Das Nibelungenlied - Vorgeschichte und Hintergrund


Hausarbeit, 2001

19 Seiten, Note: 1,4


Leseprobe


Inhalt

1 Einleitung
1.1 »Nibelungen«

2 Die Quellen
2.1 Die Handschriften

3. Die Entstehung: Thesen zu Zeit und Ort
3.2.1 »Parzival«
3.2.2 Eine historische Hochzeit
3.2.3 Passau

4 „Der Stammbaum des Nibelungenlieds“
4.1 Grafik
4.1.1 Brünhildsage
4.1.2 Burgundensage

5 Die historischen Hintergründe
5.1 Teil I
5.2 Teil II

6 Die „ewige“ Frage nach dem Autor

7 Literaturverzeichnis

Vorwort

Um den Rahmen dieser Referat-Ausarbeitung nicht zu sprengen, habe ich etliche zusätzliche Informationen in Form von Fußnoten ergänzt. Sie enthalten insbesondere zu den einzelnen Figuren im Nibelungenlied (siehe Abschnitt 5.1 und 5.2) wissenswerte Hintergründe. Sie zu überlesen, beeinträchtigt aber nicht das Textverständnis.

1 Einleitung

Um 1200 entstand im Donauraum (evt. Passau) das Nibelungenlied. Dieses mittelalterliche Heldenepos eines namentlich unbekannten Dichters besteht aus zwei Teilen. Der Erste (Aventiure 1 bis 19) handelt von Siegfrieds Werbung um die Burgunderprinzessin Kriemhild, seine Vermählung mit ihr und seine Ermordung durch Hagen, der Zweite (Aventiure 20 bis 39) zeigt die Entwicklung Kriemhilds blutiger Rache. Die Stoffgeschichte reicht bis in die Völkerwanderungszeit zurück. Außerdem sind auch ältere Elemente des Mythos, der Sage und des Märchens in diesem gewaltigen Epos enthalten. Seit das Nibelungenlied in der zweiten Hälfte des 18. Jahrhunderts wiederentdeckt worden ist, hat es etliche Bearbeitungen des Stoffs gegeben (u. a. durch Friedrich Hebel und Richard Wagner).

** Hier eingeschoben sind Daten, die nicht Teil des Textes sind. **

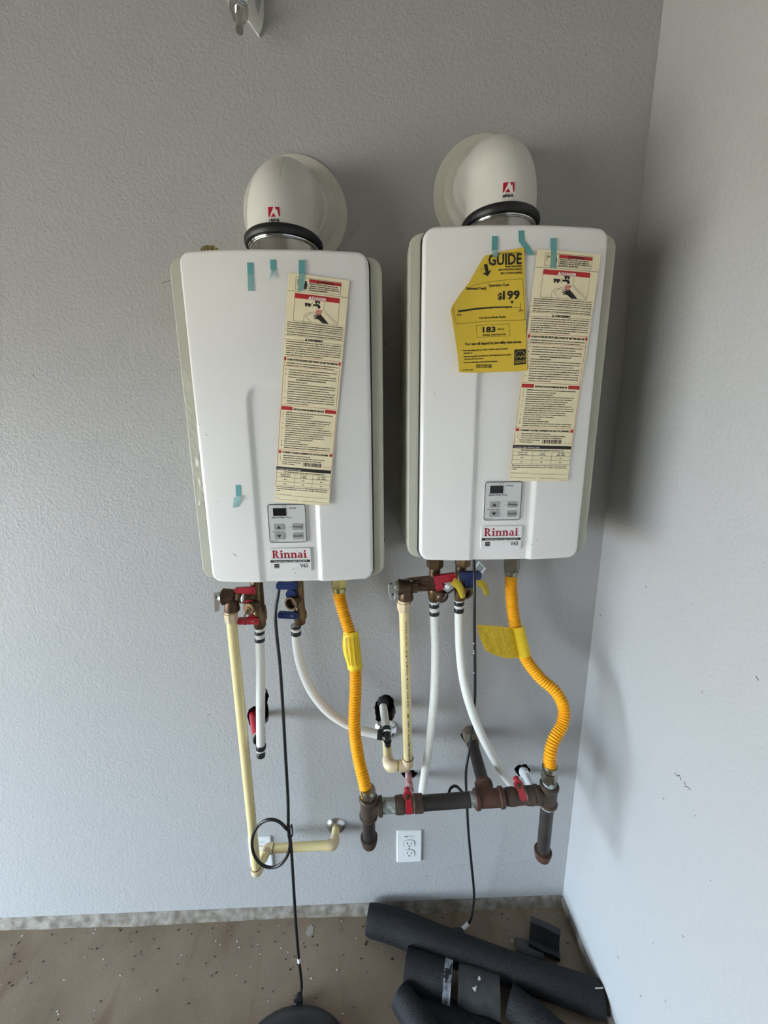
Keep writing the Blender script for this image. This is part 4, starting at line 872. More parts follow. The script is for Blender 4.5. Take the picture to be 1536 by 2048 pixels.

Die seinerzeit enorme Beliebtheit bestätigen 35 Handschriften[1].

1.1 »Nibelungen«

Der Begriff »Nibelungen«[2] bezeichnet in der deutschen Sage ein von einem bösen Geist besessenes, elbisches Zwergengeschlecht. Diesem gehörte der Nibelungenhort (unschätzbare Reichtümer), an den ein Fluch gekettet war. Der mächtige Zwerg Alberich bewachte den Schatz. Siegfried jedoch überwand ihn sowie die Könige Nibelung und Schildung, woraufhin er den Namen »Nibelungen« für sich und seine Mannen übernahm. Nach Siegfrieds Tod ging die Bezeichnung auf die Burgunderkönige über.

2 Die Quellen

Bis auf eine beinhaltet jede der vollständigen Handschriften die »Klage«. Zwei Fragmente enthalten nur Verse daraus und gelten somit nicht als Quelle für das Nibelungenlied. Ein Fragment hat die Übersetzung ins Niederländische zum Inhalt. Die meisten der 32 anderen deutschen Handschriften des Textes wurden in Süddeutschland, Österreich und der Schweiz entdeckt.

3.1 Die Handschriften

Karl Lachmann teilte die wichtigsten Handschriften in A, B und C ein:

A: Die Hohenemser Handschrift aus dem letzten Viertel des 13. Jh. mit 2316 Strophen liegt jetzt in München.
B: Die Sankt Galler Handschrift mit 2376 Strophen gilt als die volkstümlichste. Diese der Urschrift am nächsten stehende Fassung ist auch im 13. Jh. entstanden.
C: Die Hohenems-Lassbergische Handschrift befindet sich heute in Donaueschingen und ist mit 2442 Strophen die Längste und Sorgfältigste. Sie stammt aus der 1. Hälfte des 13. Jh. und ist zudem die am meisten höfisch umgestaltete Fassung.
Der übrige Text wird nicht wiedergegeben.